◆ Task to carry out: Retype the lines beneath this one, from the first through the line containing "COL = SC.collection". Pictures are left out.

◆ Collected data:
(begin)

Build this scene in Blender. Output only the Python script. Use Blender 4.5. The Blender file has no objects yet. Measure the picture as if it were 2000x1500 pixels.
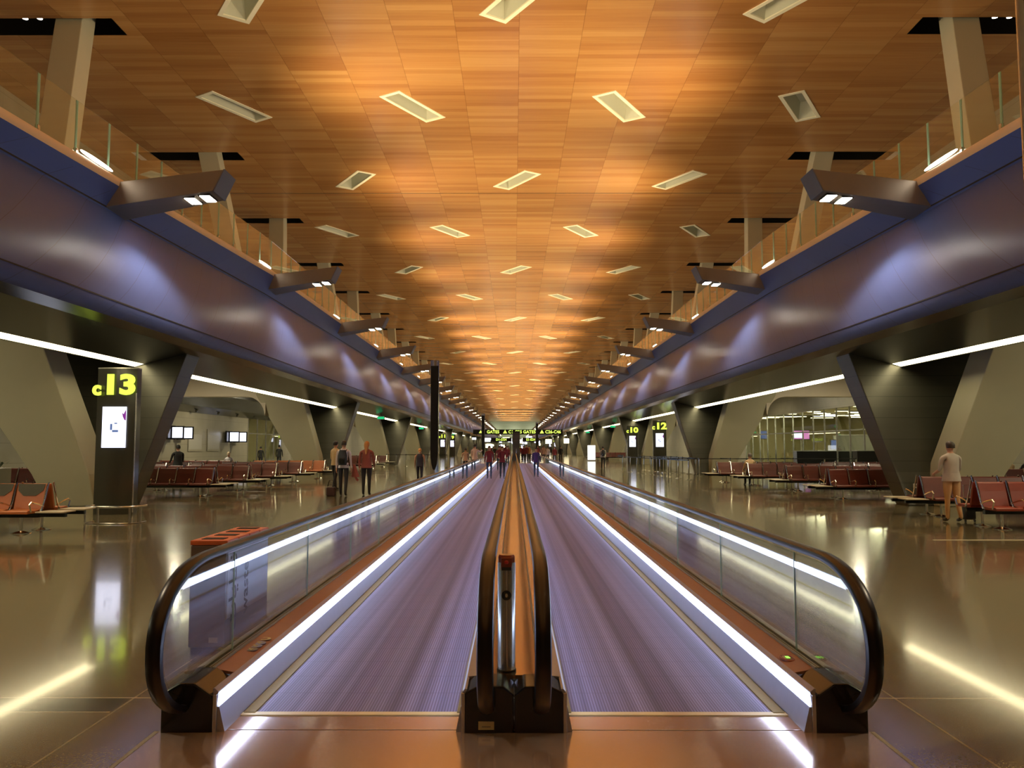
import bpy, bmesh, math, random
from math import sin, cos, pi, radians, atan, sqrt, atan2, hypot
from mathutils import Vector, Matrix
random.seed(7)
SC = bpy.context.scene
COL = SC.collection

# ------------------------------------------------------------------ camera, world, exposure
cam = bpy.data.cameras.new('camera')
cam.sensor_width = 36.0
cam.lens = 36.0 * 1600 / 2000
cam.clip_start = 0.05
cam.clip_end = 2000
camo = bpy.data.objects.new('camera', cam)
COL.objects.link(camo)
camo.location = (0, 0, 1.65)
camo.rotation_euler = (radians(90 + 4.36), 0, atan(4 / 1600))
SC.camera = camo
w = bpy.data.worlds.new('world')
SC.world = w
w.use_nodes = True
w.node_tree.nodes['Background'].inputs[0].default_value = (1.0, 0.72, 0.42, 1)
w.node_tree.nodes['Background'].inputs[1].default_value = 0.10
SC.view_settings.view_transform = 'Standard'
SC.view_settings.look = 'None'
SC.view_settings.gamma = 1
SC.view_settings.exposure = 0.5
SC.view_settings.use_curve_mapping = False
SC.cycles.use_denoising = True
SC.cycles.max_bounces = 7
SC.cycles.diffuse_bounces = 3
SC.cycles.glossy_bounces = 4
SC.cycles.transmission_bounces = 6
SC.cycles.transparent_max_bounces = 24
SC.cycles.caustics_reflective = False
SC.cycles.caustics_refractive = False
SC.cycles.sample_clamp_indirect = 3
SC.cycles.use_light_tree = True
SC.cycles.adaptive_threshold = 0.02

XC = 0.10            # the hall's centre line
PER = 26.5           # column bay
V0 = 23.3            # the first visible pair of V columns
CZ = 17.35           # ceiling
YEND = 520.0

# ------------------------------------------------------------------ materials
def newmat(name):
    m = bpy.data.materials.new(name)
    m.use_nodes = True
    return m, m.node_tree, m.node_tree.nodes['Principled BSDF']

def pbr(name, col, rough=0.5, metal=0.0, spec=0.5, noise=0.0, nscale=8.0, emit=None, es=0.0, coat=0.0, bump=0.0, bscale=40):
    m, nt, b = newmat(name)
    b.inputs['Base Color'].default_value = (*col, 1)
    b.inputs['Roughness'].default_value = rough
    b.inputs['Metallic'].default_value = metal
    b.inputs['Specular IOR Level'].default_value = spec
    b.inputs['Coat Weight'].default_value = coat
    tc = nt.nodes.new('ShaderNodeTexCoord')
    if noise > 0:
        n = nt.nodes.new('ShaderNodeTexNoise')
        n.inputs['Scale'].default_value = nscale
        n.inputs['Detail'].default_value = 4
        nt.links.new(tc.outputs['Object'], n.inputs['Vector'])
        r = nt.nodes.new('ShaderNodeMapRange')
        r.inputs['To Min'].default_value = 1 - noise
        r.inputs['To Max'].default_value = 1 + noise
        nt.links.new(n.outputs['Fac'], r.inputs['Value'])
        mx = nt.nodes.new('ShaderNodeVectorMath')
        mx.operation = 'SCALE'
        mx.inputs[0].default_value = col
        nt.links.new(r.outputs[0], mx.inputs['Scale'])
        nt.links.new(mx.outputs[0], b.inputs['Base Color'])
    if bump > 0:
        n = nt.nodes.new('ShaderNodeTexNoise')
        n.inputs['Scale'].default_value = bscale
        nt.links.new(tc.outputs['Object'], n.inputs['Vector'])
        bp = nt.nodes.new('ShaderNodeBump')
        bp.inputs['Strength'].default_value = bump
        bp.inputs['Distance'].default_value = 0.01
        nt.links.new(n.outputs['Fac'], bp.inputs['Height'])
        nt.links.new(bp.outputs[0], b.inputs['Normal'])
    if emit:
        b.inputs['Emission Color'].default_value = (*emit, 1)
        b.inputs['Emission Strength'].default_value = es
    return m

def emis(name, col, s, sample=True):
    m = bpy.data.materials.new(name)
    m.use_nodes = True
    nt = m.node_tree
    nt.nodes.clear()
    e = nt.nodes.new('ShaderNodeEmission')
    e.inputs[0].default_value = (*col, 1)
    e.inputs[1].default_value = s
    o = nt.nodes.new('ShaderNodeOutputMaterial')
    nt.links.new(e.outputs[0], o.inputs[0])
    m.cycles.emission_sampling = 'FRONT' if sample else 'NONE'
    return m

def glassmat(name, tint=(0.93, 0.97, 0.95), refl=0.10, rough=0.0):
    """architectural glass: clear transmission with a fresnel reflection"""
    m = bpy.data.materials.new(name)
    m.use_nodes = True
    nt = m.node_tree
    nt.nodes.clear()
    tr = nt.nodes.new('ShaderNodeBsdfTransparent')
    tr.inputs[0].default_value = (*tint, 1)
    gl = nt.nodes.new('ShaderNodeBsdfGlossy')
    gl.inputs[0].default_value = (1, 1, 1, 1)
    gl.inputs['Roughness'].default_value = rough
    lw = nt.nodes.new('ShaderNodeLayerWeight')
    lw.inputs[0].default_value = 0.5
    pw = nt.nodes.new('ShaderNodeMath'); pw.operation = 'POWER'; pw.inputs[1].default_value = 4.6
    nt.links.new(lw.outputs['Facing'], pw.inputs[0])
    mr = nt.nodes.new('ShaderNodeMapRange')
    mr.inputs['To Min'].default_value = refl * 0.4
    mr.inputs['To Max'].default_value = 0.95
    mx = nt.nodes.new('ShaderNodeMixShader')
    nt.links.new(pw.outputs[0], mr.inputs[0])
    nt.links.new(mr.outputs[0], mx.inputs[0])
    nt.links.new(tr.outputs[0], mx.inputs[1])
    nt.links.new(gl.outputs[0], mx.inputs[2])
    o = nt.nodes.new('ShaderNodeOutputMaterial')
    nt.links.new(mx.outputs[0], o.inputs[0])
    return m

class NT:
    """small helper to write node maths"""
    def __init__(s, nt): s.nt = nt
    def m(s, op, a, b=None, c=None):
        n = s.nt.nodes.new('ShaderNodeMath'); n.operation = op
        for i, v in enumerate((a, b, c)):
            if v is None: continue
            if isinstance(v, (int, float)): n.inputs[i].default_value = v
            else: s.nt.links.new(v, n.inputs[i])
        return n.outputs[0]
    def line(s, v, period, width, off=0.0):
        """1 on thin lines every period"""
        a = s.m('ADD', v, math.ceil(130 / period) * period - off)
        f = s.m('MODULO', a, period)
        f = s.m('ABSOLUTE', s.m('SUBTRACT', f, period / 2))
        return s.m('GREATER_THAN', f, period / 2 - width / 2)
    def xyz(s, kind='Object'):
        tc = s.nt.nodes.new('ShaderNodeTexCoord')
        sp = s.nt.nodes.new('ShaderNodeSeparateXYZ')
        s.nt.links.new(tc.outputs[kind], sp.inputs[0])
        return sp.outputs
    def white(s, x, y):
        c = s.nt.nodes.new('ShaderNodeCombineXYZ')
        for i, v in enumerate((x, y)):
            s.nt.links.new(v, c.inputs[i])
        n = s.nt.nodes.new('ShaderNodeTexWhiteNoise'); n.noise_dimensions = '2D'
        s.nt.links.new(c.outputs[0], n.inputs['Vector'])
        return n.outputs['Value']
    def ramp(s, v, stops):
        r = s.nt.nodes.new('ShaderNodeValToRGB')
        e = r.color_ramp.elements
        while len(e) < len(stops): e.new(0.5)
        for k, (p, c) in zip(e, stops):
            k.position = p; k.color = (*c, 1)
        s.nt.links.new(v, r.inputs[0])
        return r.outputs[0]
    def mix(s, f, a, b):
        n = s.nt.nodes.new('ShaderNodeMix'); n.data_type = 'RGBA'
        for k, v in ((0, f), (6, a), (7, b)):
            if isinstance(v, (int, float)): n.inputs[k].default_value = v
            elif isinstance(v, tuple): n.inputs[k].default_value = (*v, 1)
            else: s.nt.links.new(v, n.inputs[k])
        return n.outputs[2]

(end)

◆ Correct answer:
Build this scene in Blender. Output only the Python script. Use Blender 4.5. The Blender file has no objects yet. Measure the picture as if it were 2000x1500 pixels.
import bpy, bmesh, math, random
from math import sin, cos, pi, radians, atan, sqrt, atan2, hypot
from mathutils import Vector, Matrix
random.seed(7)
SC = bpy.context.scene
COL = SC.collection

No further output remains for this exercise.